The movie filters out the regular enough New Yorkers and boils the city down to gang members, costumed to the ridiculous nines, and the occasional cop. Civilians, as it were, are rarely seen and never say anything, like the pair of young, white couples dressed for a night on the town who end up on the train with the Warriors in Brooklyn as they’re nearly home.
The couples look meaningfully at the gang members, with a mixture of pity and fear, and Swan’s girl reflexively tries to smooth her hair. He grabs her arm to stop her, and they hold steady eye contact with the late-night celebrators, who exit shame-faced at the next stop.
That’s the screen fantasy. The book has the three remaining Dominators, eating candy cars and reading a comic book, look up as two couples “got on the train, blond-hair crew-cuts and their doll-eyed girls … wearing fancy evening clothes as if they had just come from a dance — a prom maybe.”
The young men with their dates give the gang members wearing their war pins “a hard look even though they hadn’t done anything. What right did these squares have to look at them that way?”
Hinton, the most self-aware Dominator, sneaks a sideways look at them and begins daydreaming, at some length, about how “it would be nice to have a girl … innocent, sweet. … Having someone like her to marry would give him ambition. They would have a home and a dog. He would rise in the world and he would become—he wasn’t sure what.”
Eventually he looks up and recognizes that the prom-boys, still wary, are sneering at him now.
“He didn’t look back at them because then he’d have to recognize what that stare meant, and he’d have to challenge them, and that would lead to a little back and forth jive, and you couldn’t tell even about prom cats. Everybody packed a little two- or three-inch slice.
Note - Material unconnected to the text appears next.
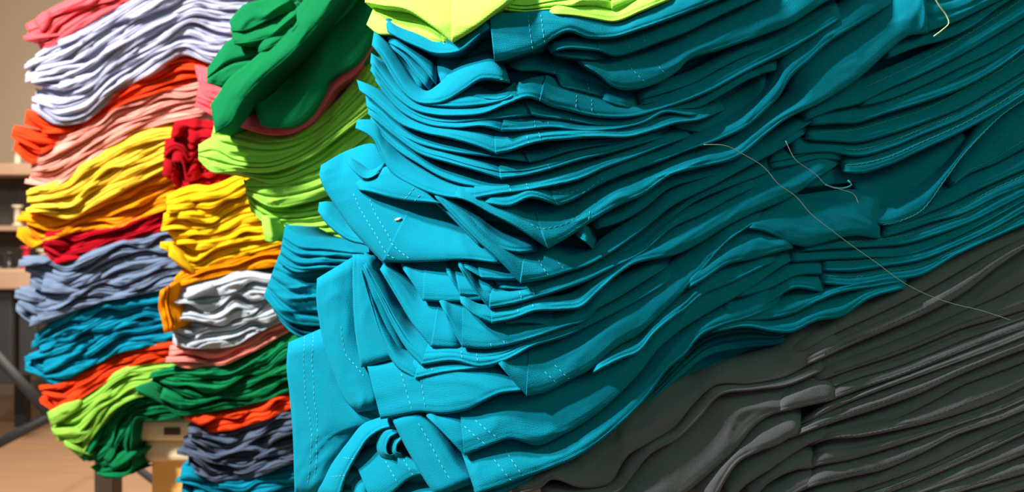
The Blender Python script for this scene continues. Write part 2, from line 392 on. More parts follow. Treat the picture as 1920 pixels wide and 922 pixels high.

Everybody knew that.”
The couples exit at Avenue J, with the men shooting a parting put-down look at the Dominators and Hinton swapping out his hazy domestic fantasy for a martial one about returning to punish those men, because “Who were they to jive the Family.”
‘No walk along the beach’
While the movie that sparked a moral panic on its release became a comfort food to stream in a vastly safer luxury city, the book still speaks many decades later to the trains today and the shared nightmares about what can happen when most everyone is afraid of most everyone else. The space between a good Samaritan and a vigilante killer can be as thin as a box cutter blade.
“The movie is an evisceration and distortion of my book. Though it formally follows the plot of the book, the contents are changed enormously,” Yurick said after it hit theaters.
“I wanted to show a dream of uniting, and the real conditions people live under. I also wanted to depict these kids as they actually were. Life has become almost hopeless for them. The return home is a downer. There’s no walk along the beach, no hope. It’s home to a welfare setup and the worst that can mean,” he continued.
“I wanted people to understand what will happen if you do not bring everyone into society.”